4. I don’t have the time

I am so busy with work, home, family, the Church, exams, hobbies, emails and personal projects etc.

Small suggestion: It isn’t difficult to find 3-5 minutes to pray every day. Choose a moment when you are feeling good, fresh and alert; not at the end of a tiring day when you are exhausted and irritated. Martin Luther said: “I have so much to do that I shall spend the first three hours in prayer.”

5. I’m in “spiritual fog”

Sometimes, when I start to pray, I sense an opposition, a wall, discouragement etc. which makes praying difficult.

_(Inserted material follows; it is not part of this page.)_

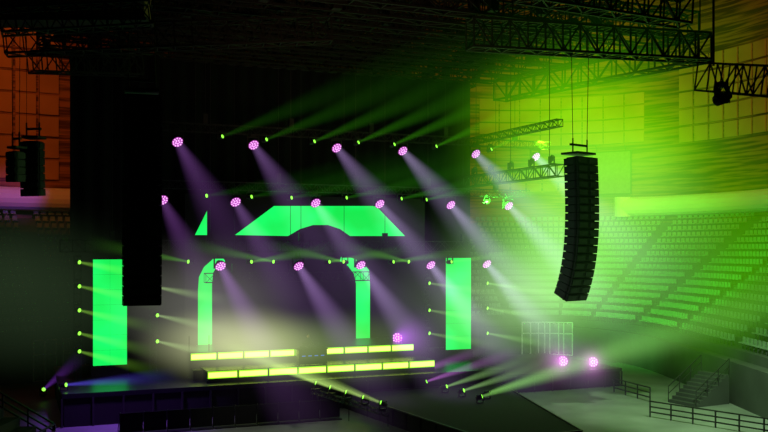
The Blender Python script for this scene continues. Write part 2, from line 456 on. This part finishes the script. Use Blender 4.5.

Small suggestion: this is normal! We are in a spiritual combat against demonic powers (Ephesians 6.12) who don’t like prayer. The forces would like to stop us from praying. When we pray we need to use all of God’s armour (reread Ephesians 6:10-18) to protect ourselves and be on the offensive. John, in his epistle (1 John 4:4), reminds us that “the one who is in you (the Holy Spirit) is greater than the one who is in the world (the devil)”. On the cross, Jesus vanquished death, sin and the devil. Thanks to his work on the cross, we can proclaim victory in his name.

Behind the name of Jesus is his work and behind his work is his power and authority. I encourage you, at the start of your prayer time, to read aloud a Bible passage which speaks about Jesus’ victory (for example Colossians 2:14-14). Then thank God for this victory. Cite the names of Jesus in your prayer – I found 150 names for Jesus in the Bible: the Lamb of God, Jesus the good shepherd, Jesus is the Way, Jesus is the source of our deliverance, Jesus is our hope, Jesus is our strength, etc. Notice that Jesus asked his disciples to preach in his name, to baptise in his name, to chase demons in his name and to pray in his name.  Let’s use the name of Jesus in our prayers.

6. I haven’t had an answer to my prayers

I brought up issues close to my heart in prayer and haven’t had an answer.

Small suggestion: God never makes mistakes. Receiving no response may mean “no” or “wait”. “No… because you have been disobedient”, “No… because I have something better for you”, “No… because that isn’t part of my plan”… I found thirteen reasons for why God remains silent. I won’t reveal them here. You can look for them yourself!  For now, I’ll let you reflect. I would be interested in hearing your ideas on the subject!  Why not drop me a note to seminaires.prieres@gmail.com ?

7. I always pray for the same people

It is good to persevere in prayer for people whom you care deeply about. But it is also a good idea to expand your horizons, open a window on the world.

Small suggestion: buy a map of the world or an atlas, open it and ask God to put a country, region or unreached people who require intercession in your heart. Learn about missionary organisations which work in that country, contact a missionary on the ground, and ask for precise information so you can pray with discernment. You could also ask for a list of people at your church and pray for a different person each day.

Why not join the prayer meeting at your church and intercede with others. Between the ages of 18 and 21, I prayed for France with a group of young Scots… and God called me to serve in France for the rest of my life! Prayer really is a great adventure!